Я кандидат наук, да. Но мне надо было где-то работать, и, когда я вернулась в Таллинн, то попала на студию Eesti telefilm ассистентом режиссера. Первую картину я сделала потому, что из проекта буквально исчез режиссер – отправился в политику. Оператор слонялся по коридорам в недоумении, и я подхватила этот материал под гарантии, что смогу сделать, что захочу. Это был 1989 год, резко повысился интерес к этой части мира, и я в итоге с этой своей картиной (Mitte ainult kodumeri – фильм об экологии Балтийского моря – прим. ред.) побывала на множестве фестивалей. После своего второго фильма я ушла в декретный отпуск, а Eesti telefilm развалился, как и все советские структуры. Потом я вернулась в кино через отдел зарубежных закупок для ТВ и три года разъезжала по кинорынкам как байер.

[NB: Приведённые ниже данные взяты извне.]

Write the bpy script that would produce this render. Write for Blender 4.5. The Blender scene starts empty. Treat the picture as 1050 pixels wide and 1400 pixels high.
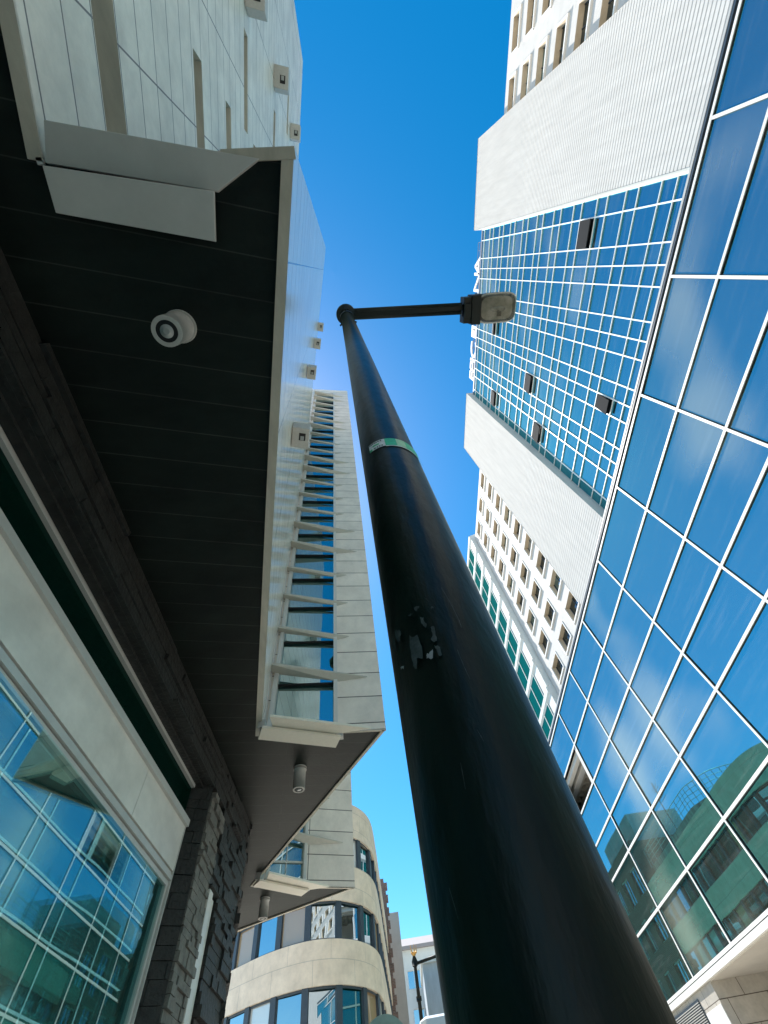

В 1998 году я сделала свою фирму, и первым моим проектом был док-сериал Loomaklinik, я для Kanal 2 сняла 125 серий. А с 2003 года, когда стало понятно, что мы вступаем в ЕС, я начала думать о европейских проектах. И сделала картину о петербургских балетоманах.
- Потому что учились в Петербурге?
- Да. И русский я хорошо знаю.
- Вы ведь поэтому и с Беларусью связаны как продюсер? Вы же делали картины с тамошним известным документалистом Юрием Хащеватским…
- «Площадь Калиновского» и «Лоботомию» мы делали. Первый – о выборах Лукашенко 2007 года, второй – по следам вторжения России в Грузию. Он вышел в 2010 году.
- Фильмы о вреде «русского мира», в связи с которым эстонцам и беларусам есть что сказать друг другу…
- Примерно, только у беларусов так и не получилось ничего, хотя там столько людей выходило – на порядок больше, чем в России.
- А почему не получилось, из-за мягкости темперамента? Из-за того, что настоящей ярости не было, как считаете?
- Ну, есть конечно, такой эффект. Очень они мягкие, терпеливые, сговорчивые. Я однажды ехала в Беларусь, и мне на границе говорят: вам нужна наша страховка, ее можно здесь же оформить. Страшно извинялись. Вышли три милейшие женщины, с их помощью я заполнила брошюру на несколько страниц. Пограничница мне скорбно так говорит: вам придется за это заплатить. Я отвечаю: ну, естественно, сколько это стоит? И она, опять извиняясь, очень тихо: «Два евро». Для меня это очень большой показатель. Они поэтому с цветами выходили к тем, которые со щитами и в масках. Непонятно, кто за этими масками, народ ли они вообще. Это точно не свои, это завезенные. Они наводят порядок, где надо. Были бы свои, Лукашенко бы не устоял.
- Удивительно, что вы все это так любите.
- Конечно, люблю. Я должна чувствовать то, о чем снимаю. О Китае я не смогу свое кино снять. Мне нужен очень близкий контакт с теми, кого я снимаю. Когда я в Екатеринбург приезжала, там сразу трубили сбор: «Марианна приехала!», и все шли гулять со мной, звали в гости. Говорили: у вас свобода, расскажи нам еще про нее… Мы жарили шашлыки в лесу, и звучали тосты, тогда – в 2017 году, о том, как дружно мы будем жить. Мне очень жаль тех, кто остался, кто не смог уехать. Я бы так не смогла жить, но я понимаю, почему они не уехали. Мне страшно за них. Если им грозит тюрьма или мобилизация, они однозначно должны бежать из страны.